--- Start DATASET EXCERPT ---

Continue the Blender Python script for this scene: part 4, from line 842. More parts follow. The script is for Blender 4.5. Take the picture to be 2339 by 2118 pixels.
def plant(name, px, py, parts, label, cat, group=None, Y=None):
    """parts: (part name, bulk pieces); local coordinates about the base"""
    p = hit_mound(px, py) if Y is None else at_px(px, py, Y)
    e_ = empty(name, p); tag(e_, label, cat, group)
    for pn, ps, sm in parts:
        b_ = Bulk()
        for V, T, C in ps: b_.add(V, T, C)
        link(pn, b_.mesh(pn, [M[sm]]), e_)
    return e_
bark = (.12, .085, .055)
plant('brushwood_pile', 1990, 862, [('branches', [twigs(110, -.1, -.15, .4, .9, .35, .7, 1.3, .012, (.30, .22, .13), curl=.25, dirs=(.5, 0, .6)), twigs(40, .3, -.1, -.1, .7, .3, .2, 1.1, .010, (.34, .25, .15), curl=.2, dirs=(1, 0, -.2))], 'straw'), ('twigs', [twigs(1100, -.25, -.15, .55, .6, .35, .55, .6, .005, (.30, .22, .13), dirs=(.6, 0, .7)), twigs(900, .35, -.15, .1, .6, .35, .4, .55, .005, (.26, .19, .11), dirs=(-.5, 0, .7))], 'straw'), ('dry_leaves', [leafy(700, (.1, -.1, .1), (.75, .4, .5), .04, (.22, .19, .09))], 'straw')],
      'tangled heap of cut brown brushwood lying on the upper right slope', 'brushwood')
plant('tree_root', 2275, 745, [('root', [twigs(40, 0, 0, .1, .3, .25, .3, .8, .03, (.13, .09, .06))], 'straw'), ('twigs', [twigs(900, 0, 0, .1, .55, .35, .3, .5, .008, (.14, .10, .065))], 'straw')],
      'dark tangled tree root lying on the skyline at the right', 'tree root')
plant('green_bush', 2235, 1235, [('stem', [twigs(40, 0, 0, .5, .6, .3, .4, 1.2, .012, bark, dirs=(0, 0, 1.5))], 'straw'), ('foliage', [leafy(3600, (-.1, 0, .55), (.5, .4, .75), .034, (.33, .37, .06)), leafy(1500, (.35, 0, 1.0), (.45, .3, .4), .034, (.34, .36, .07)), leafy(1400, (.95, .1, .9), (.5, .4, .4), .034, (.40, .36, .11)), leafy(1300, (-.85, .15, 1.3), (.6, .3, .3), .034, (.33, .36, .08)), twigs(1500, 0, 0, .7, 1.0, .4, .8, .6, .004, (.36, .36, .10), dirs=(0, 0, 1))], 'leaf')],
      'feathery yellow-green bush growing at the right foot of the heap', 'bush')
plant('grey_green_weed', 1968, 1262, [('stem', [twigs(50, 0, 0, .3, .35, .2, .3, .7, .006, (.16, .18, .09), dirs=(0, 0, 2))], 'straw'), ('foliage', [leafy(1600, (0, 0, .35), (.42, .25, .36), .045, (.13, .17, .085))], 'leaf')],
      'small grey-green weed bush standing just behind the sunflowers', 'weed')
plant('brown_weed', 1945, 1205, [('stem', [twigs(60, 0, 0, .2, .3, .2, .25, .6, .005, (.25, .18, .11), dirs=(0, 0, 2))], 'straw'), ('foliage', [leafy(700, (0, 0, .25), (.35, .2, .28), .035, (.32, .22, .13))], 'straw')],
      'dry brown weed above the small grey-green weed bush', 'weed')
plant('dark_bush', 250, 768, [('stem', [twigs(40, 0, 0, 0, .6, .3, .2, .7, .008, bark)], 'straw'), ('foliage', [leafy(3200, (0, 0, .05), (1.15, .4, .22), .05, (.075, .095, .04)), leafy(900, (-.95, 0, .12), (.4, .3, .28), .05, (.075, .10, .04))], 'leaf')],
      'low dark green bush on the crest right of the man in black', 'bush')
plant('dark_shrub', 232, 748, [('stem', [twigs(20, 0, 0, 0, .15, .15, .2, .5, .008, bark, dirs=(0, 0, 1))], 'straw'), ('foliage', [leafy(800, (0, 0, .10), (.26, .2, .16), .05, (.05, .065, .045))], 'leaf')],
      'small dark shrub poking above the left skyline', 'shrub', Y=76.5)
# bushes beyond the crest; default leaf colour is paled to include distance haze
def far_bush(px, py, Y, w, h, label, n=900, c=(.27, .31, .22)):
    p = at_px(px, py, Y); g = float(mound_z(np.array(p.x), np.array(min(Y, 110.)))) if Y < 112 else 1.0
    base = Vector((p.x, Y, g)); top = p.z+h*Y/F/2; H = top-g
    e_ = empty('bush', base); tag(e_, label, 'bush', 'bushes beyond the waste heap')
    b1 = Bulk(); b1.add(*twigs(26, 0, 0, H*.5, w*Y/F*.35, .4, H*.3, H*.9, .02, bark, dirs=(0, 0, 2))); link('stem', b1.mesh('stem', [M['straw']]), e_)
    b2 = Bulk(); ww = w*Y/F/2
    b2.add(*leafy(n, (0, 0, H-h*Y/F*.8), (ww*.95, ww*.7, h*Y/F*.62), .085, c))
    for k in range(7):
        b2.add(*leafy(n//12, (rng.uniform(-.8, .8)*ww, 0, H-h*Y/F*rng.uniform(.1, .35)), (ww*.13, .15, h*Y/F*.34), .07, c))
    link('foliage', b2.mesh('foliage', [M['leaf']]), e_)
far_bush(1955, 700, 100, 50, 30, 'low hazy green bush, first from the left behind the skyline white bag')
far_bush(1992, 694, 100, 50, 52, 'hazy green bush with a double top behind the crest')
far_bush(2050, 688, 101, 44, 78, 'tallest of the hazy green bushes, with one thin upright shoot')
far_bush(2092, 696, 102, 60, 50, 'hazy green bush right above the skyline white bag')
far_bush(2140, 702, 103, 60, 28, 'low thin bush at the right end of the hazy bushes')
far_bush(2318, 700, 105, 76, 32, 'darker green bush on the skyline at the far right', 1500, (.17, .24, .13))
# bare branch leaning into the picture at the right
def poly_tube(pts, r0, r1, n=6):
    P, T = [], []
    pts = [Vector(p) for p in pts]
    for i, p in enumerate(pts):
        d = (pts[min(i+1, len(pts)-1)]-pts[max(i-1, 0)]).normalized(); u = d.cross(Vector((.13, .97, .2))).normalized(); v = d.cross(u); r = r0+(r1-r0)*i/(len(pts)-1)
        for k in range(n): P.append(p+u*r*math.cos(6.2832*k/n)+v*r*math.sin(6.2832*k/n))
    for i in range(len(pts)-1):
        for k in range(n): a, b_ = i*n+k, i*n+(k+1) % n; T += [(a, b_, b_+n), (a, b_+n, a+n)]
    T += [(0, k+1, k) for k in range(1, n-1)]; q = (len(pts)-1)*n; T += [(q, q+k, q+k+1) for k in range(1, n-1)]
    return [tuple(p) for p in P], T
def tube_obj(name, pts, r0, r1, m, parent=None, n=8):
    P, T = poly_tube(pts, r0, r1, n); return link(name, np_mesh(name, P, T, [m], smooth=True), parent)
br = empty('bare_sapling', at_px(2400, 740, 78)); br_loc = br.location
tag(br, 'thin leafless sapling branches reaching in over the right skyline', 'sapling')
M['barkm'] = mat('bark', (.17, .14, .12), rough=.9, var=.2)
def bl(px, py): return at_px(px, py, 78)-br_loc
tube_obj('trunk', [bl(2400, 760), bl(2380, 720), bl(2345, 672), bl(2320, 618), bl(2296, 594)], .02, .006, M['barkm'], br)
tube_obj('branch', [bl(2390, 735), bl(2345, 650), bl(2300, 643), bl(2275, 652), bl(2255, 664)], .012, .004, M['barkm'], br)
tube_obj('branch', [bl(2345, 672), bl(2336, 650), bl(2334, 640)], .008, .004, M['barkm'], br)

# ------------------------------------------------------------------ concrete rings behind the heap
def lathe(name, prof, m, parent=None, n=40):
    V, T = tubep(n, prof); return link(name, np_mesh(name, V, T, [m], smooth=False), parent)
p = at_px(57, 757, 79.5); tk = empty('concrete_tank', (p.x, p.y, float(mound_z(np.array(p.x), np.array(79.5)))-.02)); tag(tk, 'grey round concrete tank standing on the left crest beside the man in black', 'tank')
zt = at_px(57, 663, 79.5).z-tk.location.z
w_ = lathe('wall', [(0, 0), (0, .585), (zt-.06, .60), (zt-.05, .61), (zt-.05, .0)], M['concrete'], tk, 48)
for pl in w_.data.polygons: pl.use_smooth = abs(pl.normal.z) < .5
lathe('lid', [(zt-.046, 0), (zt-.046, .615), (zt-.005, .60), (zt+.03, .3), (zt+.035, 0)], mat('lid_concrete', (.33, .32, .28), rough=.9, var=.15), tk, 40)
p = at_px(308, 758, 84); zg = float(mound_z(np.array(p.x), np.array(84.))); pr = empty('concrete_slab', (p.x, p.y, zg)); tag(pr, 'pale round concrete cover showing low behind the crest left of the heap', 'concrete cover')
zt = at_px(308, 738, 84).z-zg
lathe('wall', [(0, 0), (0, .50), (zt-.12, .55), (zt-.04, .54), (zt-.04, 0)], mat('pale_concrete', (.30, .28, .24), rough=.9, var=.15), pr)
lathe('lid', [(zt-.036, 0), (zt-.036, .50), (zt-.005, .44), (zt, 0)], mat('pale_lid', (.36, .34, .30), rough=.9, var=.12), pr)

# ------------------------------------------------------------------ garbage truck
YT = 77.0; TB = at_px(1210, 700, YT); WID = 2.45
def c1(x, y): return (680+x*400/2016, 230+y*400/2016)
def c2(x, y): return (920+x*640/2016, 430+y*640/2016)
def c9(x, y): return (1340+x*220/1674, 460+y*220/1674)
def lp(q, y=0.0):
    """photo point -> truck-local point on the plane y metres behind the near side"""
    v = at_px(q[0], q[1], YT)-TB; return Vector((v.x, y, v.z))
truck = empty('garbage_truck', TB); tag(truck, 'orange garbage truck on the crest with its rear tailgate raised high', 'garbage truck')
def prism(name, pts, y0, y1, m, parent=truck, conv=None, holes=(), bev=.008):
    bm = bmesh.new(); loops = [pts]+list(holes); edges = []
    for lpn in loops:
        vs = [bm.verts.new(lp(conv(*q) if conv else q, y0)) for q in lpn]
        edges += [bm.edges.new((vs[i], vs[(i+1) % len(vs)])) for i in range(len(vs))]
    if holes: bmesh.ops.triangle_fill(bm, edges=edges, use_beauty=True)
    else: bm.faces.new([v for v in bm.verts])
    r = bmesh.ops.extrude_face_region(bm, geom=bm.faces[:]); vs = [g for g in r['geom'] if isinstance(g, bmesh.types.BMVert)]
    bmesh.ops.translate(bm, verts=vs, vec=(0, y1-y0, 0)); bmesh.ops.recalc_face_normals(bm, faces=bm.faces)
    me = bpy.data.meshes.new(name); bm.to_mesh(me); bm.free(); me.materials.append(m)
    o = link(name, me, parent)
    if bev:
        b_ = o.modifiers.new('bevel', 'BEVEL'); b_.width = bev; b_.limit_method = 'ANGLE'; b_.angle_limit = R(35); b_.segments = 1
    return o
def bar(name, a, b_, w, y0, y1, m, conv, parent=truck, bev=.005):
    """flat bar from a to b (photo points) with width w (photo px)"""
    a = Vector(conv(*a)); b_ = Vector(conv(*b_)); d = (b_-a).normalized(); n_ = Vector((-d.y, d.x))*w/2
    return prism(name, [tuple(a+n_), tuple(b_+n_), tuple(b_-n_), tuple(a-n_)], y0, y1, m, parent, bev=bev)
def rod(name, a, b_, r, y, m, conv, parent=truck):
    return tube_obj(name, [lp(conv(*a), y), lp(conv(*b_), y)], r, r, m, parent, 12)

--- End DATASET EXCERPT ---

**EXERCISE DETAILS**
Copy and report every line where the word "parts" is present.

**THE OUTPUT**
Continue the Blender Python script for this scene: part 4, from line 842. More parts follow. The script is for Blender 4.5. Take the picture to be 2339 by 2118 pixels.
def plant(name, px, py, parts, label, cat, group=None, Y=None):
    """parts: (part name, bulk pieces); local coordinates about the base"""
    for pn, ps, sm in parts:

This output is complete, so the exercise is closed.